Data segment:
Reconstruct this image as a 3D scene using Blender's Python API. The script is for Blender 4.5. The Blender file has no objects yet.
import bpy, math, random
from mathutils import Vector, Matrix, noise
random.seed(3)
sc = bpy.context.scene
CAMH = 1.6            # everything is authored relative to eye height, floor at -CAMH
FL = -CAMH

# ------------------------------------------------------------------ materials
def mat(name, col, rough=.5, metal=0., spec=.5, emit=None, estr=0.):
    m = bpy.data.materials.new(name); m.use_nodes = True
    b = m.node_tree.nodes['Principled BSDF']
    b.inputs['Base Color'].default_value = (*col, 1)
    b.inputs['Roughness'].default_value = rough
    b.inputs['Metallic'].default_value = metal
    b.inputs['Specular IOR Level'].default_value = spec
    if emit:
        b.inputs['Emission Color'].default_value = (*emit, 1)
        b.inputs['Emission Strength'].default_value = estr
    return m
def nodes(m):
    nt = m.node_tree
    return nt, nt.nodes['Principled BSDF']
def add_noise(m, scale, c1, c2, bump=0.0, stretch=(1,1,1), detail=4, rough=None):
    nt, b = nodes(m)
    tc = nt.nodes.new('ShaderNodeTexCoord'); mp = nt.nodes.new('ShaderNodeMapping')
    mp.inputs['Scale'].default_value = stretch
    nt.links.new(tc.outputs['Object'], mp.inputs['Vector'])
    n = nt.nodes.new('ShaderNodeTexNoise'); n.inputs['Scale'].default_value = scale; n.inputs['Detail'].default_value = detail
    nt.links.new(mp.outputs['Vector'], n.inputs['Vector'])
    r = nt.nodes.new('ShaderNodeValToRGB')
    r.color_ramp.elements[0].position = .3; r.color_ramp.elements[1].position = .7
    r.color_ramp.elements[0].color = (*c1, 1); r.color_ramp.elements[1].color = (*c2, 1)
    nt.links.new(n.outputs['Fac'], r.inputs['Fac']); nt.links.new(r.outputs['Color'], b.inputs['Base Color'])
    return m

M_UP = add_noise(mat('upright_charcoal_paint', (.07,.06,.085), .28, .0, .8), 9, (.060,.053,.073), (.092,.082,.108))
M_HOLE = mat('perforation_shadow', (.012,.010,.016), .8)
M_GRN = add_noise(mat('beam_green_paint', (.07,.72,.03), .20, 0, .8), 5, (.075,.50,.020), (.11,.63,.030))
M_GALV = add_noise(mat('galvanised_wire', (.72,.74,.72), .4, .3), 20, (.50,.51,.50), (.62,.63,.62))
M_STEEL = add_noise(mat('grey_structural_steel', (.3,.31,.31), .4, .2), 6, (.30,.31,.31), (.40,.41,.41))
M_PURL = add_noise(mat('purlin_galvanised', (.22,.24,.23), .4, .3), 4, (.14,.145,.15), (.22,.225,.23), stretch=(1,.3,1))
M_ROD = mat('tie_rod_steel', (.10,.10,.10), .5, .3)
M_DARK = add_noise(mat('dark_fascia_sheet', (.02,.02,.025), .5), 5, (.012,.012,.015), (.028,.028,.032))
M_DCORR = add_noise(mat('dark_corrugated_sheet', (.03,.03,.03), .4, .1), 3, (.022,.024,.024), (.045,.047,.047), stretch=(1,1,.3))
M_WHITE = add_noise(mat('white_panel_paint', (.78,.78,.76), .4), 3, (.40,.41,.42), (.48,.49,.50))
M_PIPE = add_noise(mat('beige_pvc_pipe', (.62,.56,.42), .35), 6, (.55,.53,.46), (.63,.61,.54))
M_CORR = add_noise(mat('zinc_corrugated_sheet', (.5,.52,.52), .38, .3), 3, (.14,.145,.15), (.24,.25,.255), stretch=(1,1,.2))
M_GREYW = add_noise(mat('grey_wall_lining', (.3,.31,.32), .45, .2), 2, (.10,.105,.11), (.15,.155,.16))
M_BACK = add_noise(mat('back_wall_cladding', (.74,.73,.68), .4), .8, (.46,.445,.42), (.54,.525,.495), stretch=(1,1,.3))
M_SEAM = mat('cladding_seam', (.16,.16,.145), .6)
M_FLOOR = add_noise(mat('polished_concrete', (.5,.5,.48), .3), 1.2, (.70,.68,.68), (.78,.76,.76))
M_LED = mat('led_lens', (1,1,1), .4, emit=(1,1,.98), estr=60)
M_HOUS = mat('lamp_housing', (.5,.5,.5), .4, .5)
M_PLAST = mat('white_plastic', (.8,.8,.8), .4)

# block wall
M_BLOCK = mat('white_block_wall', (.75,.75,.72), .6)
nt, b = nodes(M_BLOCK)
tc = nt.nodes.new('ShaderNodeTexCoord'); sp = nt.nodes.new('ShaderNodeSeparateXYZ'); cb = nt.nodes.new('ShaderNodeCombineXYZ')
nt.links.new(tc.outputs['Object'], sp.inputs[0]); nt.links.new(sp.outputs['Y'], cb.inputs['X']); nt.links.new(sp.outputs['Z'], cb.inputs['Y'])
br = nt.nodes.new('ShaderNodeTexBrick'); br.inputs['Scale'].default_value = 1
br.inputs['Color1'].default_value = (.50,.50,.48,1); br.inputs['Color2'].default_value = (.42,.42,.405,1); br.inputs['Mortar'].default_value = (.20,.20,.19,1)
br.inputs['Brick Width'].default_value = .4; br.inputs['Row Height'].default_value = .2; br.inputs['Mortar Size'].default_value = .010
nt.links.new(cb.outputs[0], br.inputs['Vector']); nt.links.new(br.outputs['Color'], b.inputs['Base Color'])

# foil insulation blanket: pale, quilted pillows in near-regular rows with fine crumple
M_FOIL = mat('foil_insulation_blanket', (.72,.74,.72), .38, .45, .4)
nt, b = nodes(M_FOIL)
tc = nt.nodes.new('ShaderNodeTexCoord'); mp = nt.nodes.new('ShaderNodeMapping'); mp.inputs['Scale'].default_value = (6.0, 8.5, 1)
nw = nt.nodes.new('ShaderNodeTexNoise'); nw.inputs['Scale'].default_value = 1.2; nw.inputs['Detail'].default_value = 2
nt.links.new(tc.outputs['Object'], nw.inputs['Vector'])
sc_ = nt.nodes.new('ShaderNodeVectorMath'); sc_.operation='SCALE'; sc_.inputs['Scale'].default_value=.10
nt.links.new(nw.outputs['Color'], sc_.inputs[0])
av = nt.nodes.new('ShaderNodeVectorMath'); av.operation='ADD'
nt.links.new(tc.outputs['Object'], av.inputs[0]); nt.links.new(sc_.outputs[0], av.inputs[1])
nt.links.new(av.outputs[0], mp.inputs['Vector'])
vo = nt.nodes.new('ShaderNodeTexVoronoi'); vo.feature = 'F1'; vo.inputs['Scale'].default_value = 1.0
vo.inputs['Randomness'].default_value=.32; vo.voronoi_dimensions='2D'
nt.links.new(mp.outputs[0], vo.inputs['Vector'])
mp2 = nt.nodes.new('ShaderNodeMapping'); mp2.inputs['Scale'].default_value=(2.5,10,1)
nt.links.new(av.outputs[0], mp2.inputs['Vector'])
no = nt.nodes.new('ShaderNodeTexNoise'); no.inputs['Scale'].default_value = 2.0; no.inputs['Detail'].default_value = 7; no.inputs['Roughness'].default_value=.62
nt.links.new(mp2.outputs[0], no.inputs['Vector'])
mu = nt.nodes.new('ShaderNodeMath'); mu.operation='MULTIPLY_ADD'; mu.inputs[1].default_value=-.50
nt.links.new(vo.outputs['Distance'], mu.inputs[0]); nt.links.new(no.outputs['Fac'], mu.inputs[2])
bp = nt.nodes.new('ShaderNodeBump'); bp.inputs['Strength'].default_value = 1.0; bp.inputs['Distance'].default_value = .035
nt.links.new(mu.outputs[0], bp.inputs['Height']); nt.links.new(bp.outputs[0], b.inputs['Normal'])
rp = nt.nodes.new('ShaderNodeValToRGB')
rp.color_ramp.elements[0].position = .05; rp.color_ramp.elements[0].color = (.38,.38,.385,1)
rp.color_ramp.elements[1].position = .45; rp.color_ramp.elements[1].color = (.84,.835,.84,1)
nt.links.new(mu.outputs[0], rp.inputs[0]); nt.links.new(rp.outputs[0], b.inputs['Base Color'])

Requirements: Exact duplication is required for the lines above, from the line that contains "(.022,.024,.024), (.045,.047,.047), stretch=(1,1,.3))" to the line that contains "M_PLAST = mat('white_plastic', (.8,.8,.8), .4)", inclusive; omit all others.

Reply:
M_DCORR = add_noise(mat('dark_corrugated_sheet', (.03,.03,.03), .4, .1), 3, (.022,.024,.024), (.045,.047,.047), stretch=(1,1,.3))
M_WHITE = add_noise(mat('white_panel_paint', (.78,.78,.76), .4), 3, (.40,.41,.42), (.48,.49,.50))
M_PIPE = add_noise(mat('beige_pvc_pipe', (.62,.56,.42), .35), 6, (.55,.53,.46), (.63,.61,.54))
M_CORR = add_noise(mat('zinc_corrugated_sheet', (.5,.52,.52), .38, .3), 3, (.14,.145,.15), (.24,.25,.255), stretch=(1,1,.2))
M_GREYW = add_noise(mat('grey_wall_lining', (.3,.31,.32), .45, .2), 2, (.10,.105,.11), (.15,.155,.16))
M_BACK = add_noise(mat('back_wall_cladding', (.74,.73,.68), .4), .8, (.46,.445,.42), (.54,.525,.495), stretch=(1,1,.3))
M_SEAM = mat('cladding_seam', (.16,.16,.145), .6)
M_FLOOR = add_noise(mat('polished_concrete', (.5,.5,.48), .3), 1.2, (.70,.68,.68), (.78,.76,.76))
M_LED = mat('led_lens', (1,1,1), .4, emit=(1,1,.98), estr=60)
M_HOUS = mat('lamp_housing', (.5,.5,.5), .4, .5)
M_PLAST = mat('white_plastic', (.8,.8,.8), .4)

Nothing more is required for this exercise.